In honor of the Great Chicago Earthquake of 2008.

Happy Passover!

When I was in high school, my friend Barry used to say that he was Jewish, but not very good at it. I’m half-Jewish, and not terribly good even at that. Add it to the list of things I’m not terribly good at.

We do have a seder almost every year for Passover, though, so the kids learn something about this part of their heritage (and because we enjoy it). Over the years we’ve cobbled together our own Haggadah from various sources, and we all have our designated lines. Mrs. Unfocused, Lutheran born and bred, gets into the spirit of it, even to the point of buying kosher-for-passover wine, which has come a long way from the sugary aged grape juice I remember tasting as a youngster. She also does a lot more of the preparation work than I do; she’s cooking now – I can smell the lamb shanks from the upstairs bathroom where I’m giving the kids a bath. A little over eight hours to sunset. Getting hungry.

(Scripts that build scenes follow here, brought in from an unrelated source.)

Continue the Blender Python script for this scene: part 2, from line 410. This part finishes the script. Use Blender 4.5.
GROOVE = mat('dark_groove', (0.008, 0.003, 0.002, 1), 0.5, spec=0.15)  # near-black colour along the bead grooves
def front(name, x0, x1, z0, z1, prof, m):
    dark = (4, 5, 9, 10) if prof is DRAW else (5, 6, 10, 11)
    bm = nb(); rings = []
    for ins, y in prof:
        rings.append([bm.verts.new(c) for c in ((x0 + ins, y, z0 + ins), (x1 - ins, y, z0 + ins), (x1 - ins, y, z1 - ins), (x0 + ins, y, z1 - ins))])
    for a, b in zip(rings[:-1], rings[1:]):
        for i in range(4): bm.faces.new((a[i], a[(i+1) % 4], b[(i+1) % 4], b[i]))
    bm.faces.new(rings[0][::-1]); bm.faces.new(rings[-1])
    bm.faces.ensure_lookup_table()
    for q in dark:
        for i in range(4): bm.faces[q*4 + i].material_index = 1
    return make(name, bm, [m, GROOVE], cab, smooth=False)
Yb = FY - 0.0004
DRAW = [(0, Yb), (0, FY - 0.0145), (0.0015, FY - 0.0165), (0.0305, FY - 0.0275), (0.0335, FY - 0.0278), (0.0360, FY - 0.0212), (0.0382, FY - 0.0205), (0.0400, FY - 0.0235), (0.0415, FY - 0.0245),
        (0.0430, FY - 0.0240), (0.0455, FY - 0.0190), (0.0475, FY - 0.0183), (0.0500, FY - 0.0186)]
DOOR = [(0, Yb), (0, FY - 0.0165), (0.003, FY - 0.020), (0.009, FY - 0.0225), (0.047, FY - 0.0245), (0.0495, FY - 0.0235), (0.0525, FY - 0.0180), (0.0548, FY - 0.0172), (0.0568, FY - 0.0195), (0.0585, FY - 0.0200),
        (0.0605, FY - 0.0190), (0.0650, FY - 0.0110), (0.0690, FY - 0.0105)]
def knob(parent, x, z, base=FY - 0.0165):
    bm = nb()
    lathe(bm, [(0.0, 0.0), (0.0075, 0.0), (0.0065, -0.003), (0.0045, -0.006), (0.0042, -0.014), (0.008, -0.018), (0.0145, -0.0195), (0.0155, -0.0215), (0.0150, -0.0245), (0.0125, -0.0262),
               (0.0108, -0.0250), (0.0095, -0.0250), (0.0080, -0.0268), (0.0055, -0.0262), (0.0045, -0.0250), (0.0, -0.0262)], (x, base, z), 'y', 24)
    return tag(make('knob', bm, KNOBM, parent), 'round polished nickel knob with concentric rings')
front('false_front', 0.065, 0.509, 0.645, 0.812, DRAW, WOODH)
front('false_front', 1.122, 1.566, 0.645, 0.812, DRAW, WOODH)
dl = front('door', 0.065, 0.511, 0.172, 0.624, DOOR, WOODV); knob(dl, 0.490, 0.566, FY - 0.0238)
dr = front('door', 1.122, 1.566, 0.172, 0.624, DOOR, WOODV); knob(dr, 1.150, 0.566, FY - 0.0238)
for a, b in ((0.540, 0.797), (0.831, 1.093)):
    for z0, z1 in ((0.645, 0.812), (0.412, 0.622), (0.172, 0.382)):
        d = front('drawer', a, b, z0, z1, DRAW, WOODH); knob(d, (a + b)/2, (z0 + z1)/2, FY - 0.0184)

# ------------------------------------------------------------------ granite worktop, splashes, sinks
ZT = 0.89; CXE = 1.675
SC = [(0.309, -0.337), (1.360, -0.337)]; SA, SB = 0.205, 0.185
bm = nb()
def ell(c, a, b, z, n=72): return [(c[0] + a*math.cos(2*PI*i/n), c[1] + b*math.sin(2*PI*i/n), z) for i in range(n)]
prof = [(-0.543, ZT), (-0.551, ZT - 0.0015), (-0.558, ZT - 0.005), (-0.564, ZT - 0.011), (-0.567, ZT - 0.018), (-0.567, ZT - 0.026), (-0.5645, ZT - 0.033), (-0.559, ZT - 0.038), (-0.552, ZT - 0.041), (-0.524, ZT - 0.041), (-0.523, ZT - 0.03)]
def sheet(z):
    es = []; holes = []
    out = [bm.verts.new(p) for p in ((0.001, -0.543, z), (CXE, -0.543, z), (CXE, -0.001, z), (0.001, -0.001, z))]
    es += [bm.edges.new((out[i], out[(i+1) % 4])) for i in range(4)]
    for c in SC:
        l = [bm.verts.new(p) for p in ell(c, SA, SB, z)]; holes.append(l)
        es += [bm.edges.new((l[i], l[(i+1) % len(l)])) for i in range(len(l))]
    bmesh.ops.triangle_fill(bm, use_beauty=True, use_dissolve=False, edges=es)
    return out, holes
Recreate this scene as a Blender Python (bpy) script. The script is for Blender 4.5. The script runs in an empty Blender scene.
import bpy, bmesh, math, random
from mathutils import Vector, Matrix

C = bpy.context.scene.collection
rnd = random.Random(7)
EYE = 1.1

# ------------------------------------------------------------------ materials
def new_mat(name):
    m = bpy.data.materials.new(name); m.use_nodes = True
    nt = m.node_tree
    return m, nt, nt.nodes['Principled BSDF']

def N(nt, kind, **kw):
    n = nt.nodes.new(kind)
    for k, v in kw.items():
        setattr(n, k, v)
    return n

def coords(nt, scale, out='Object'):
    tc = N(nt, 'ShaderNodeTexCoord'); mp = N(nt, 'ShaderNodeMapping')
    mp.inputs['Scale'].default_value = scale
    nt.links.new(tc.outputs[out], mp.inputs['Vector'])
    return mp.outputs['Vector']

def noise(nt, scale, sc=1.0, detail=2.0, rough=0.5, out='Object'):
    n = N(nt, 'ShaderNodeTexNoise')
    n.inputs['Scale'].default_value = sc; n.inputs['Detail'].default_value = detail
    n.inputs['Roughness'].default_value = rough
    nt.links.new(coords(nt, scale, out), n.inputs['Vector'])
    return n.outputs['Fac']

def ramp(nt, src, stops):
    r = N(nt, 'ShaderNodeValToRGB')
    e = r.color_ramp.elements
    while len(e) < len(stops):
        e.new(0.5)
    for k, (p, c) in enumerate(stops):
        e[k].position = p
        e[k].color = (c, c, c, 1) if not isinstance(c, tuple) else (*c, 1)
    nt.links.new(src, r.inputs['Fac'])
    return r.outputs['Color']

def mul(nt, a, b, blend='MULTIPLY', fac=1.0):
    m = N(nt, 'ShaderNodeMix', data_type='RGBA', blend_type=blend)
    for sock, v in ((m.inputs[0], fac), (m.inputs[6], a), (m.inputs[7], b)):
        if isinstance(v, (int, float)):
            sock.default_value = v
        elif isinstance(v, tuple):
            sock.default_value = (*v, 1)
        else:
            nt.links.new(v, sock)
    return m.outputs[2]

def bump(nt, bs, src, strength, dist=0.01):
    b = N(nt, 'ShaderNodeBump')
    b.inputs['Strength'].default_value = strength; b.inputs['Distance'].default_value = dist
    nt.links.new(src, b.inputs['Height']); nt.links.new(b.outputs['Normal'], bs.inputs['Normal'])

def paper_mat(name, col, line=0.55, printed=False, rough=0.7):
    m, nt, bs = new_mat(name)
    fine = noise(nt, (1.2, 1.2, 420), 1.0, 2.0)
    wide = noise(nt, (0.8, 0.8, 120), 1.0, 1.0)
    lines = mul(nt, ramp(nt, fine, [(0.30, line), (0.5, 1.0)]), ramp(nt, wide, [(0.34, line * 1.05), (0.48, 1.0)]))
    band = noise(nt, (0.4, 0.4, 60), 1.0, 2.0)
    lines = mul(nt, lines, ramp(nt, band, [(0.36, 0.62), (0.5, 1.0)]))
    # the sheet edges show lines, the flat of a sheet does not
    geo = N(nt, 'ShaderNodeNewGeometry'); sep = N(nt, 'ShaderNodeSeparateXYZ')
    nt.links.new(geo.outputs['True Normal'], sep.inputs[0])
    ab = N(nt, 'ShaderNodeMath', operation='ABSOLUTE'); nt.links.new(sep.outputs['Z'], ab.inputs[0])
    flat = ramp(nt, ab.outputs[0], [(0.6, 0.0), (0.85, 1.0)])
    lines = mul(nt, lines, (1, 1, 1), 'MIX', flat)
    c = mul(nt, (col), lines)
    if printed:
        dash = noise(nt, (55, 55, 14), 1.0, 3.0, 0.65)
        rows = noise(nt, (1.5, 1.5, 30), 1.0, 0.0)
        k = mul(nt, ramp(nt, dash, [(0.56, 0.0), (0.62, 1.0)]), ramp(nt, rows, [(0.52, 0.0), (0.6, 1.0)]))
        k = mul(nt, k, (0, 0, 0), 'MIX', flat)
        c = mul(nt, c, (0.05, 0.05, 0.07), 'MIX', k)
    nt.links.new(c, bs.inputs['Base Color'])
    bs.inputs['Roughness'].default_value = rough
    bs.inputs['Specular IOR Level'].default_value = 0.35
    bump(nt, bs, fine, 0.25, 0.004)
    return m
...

I don’t have anything deep to say about Pesach; I’m neither religious nor spiritual. But I do think it’s important to pass on at least some of these traditions, if only to keep the history alive.

I Must Be Almost Done Editing…

because I’m starting to HATE Test Tube Beneficiary.  I’ve been through it twice since Saturday morning, marking my changes using Pen and Paper v. 1.0.  I’ll type them in tonight, then print off a clean copy for Mrs. Unfocused to review.  If at all possible, I want to get TTB out the door by next Monday; otherwise, there’s a very real possibility that I’ll feed it to the shredder.

I Hate Editing.

I finished the first draft of Test Tube Beneficiary three weeks ago. I haven’t looked at since, because I wanted to give myself some distance. But it’s time to start editing, revising, and generally hacking away at it to get it into shape for submission. Last night I printed off a hard copy and marked up the first two pages.

Then I fell asleep.

This is going to take awhile.

I’m trying to keep in mind the advice Stephen King (I seem to refer to him a lot, but why not? he’s written a lot of good books) received from an editor who rejected one of his early short story submissions. I can’t find the quote in my copy of On Writing, but 37signals quotes the book the way I remember it:

Jotted below the machine-generated signature of the editor was this mot: “Not bad, but PUFFY. You need to revise for length. Formula: 2nd Draft = 1st Draft – 10%. Good luck.”

Enough stalling. Time to get the knife and start cutting. I hope I can use the scalpel, and not the ax.